Once you make the decision to purchase works with the intent of shaping a collection, the stakes become high. Collectors usually hire consultants, often former art dealers or curators, who help keep them apprised of goings-on in the art market, point them to new artists, and advise them on honing and fine-tuning the collection. To get the work they want, collectors building serious collections must carefully establish their reputations so as to get offered the right works by the right dealers. One way collectors have helped establish their reputations is by building homes for their collections, sometimes making them available to the public and giving their private holdings an institutional feel. In 2007, a column in the New York Times highlighting “new news” called private collections the new museums. “The Rubells paved the way in Miami,” the newspaper wrote about the prominent Florida collecting family. “Next up is Alden Pinnell’s conversion of a Dallas power station for his collection.”
 

The New York Times wasn’t ex-actly correct. What Alden Pinnell had in store for The Power Station wasn’t your usual collector-funded art space. Apart from the top-floor office and apartment, The Power Station doesn’t exhibit any of the works in Pinnell’s own collection. Instead, almost the entire facility is given over to exhibition space. The plan is to invite three artists a year to install work in the space. It is a simple vision born out of a single question Pinnell asked himself after purchasing the DP&L building, which used to be subdivided into three condos, including Pinnell’s own, in 2006: what is the ideal way to display art?
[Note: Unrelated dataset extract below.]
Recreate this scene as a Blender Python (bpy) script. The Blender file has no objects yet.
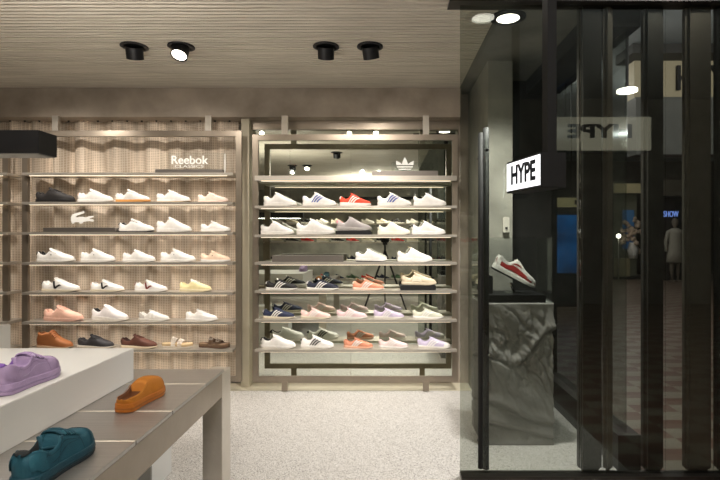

“I think it needs space, and it needs time,” Pinnell says. “That was something I was turning in my head when I lived here. I always thought if I had the opportunity to buy out my neighbors, I could pull out the apartments and turn it into a large exhibition hall that would give space
and time to projects.”

The Power Station’s mission, look, and feel also suit the kinds of artists that Pinnell collects. Rather than building a collection around established, name-brand artists, he is interested in emerging or midcareer artists who are still working. “This is the time that we’re living in, and I thought it would be much more interesting to work with people responding to the world,” he says.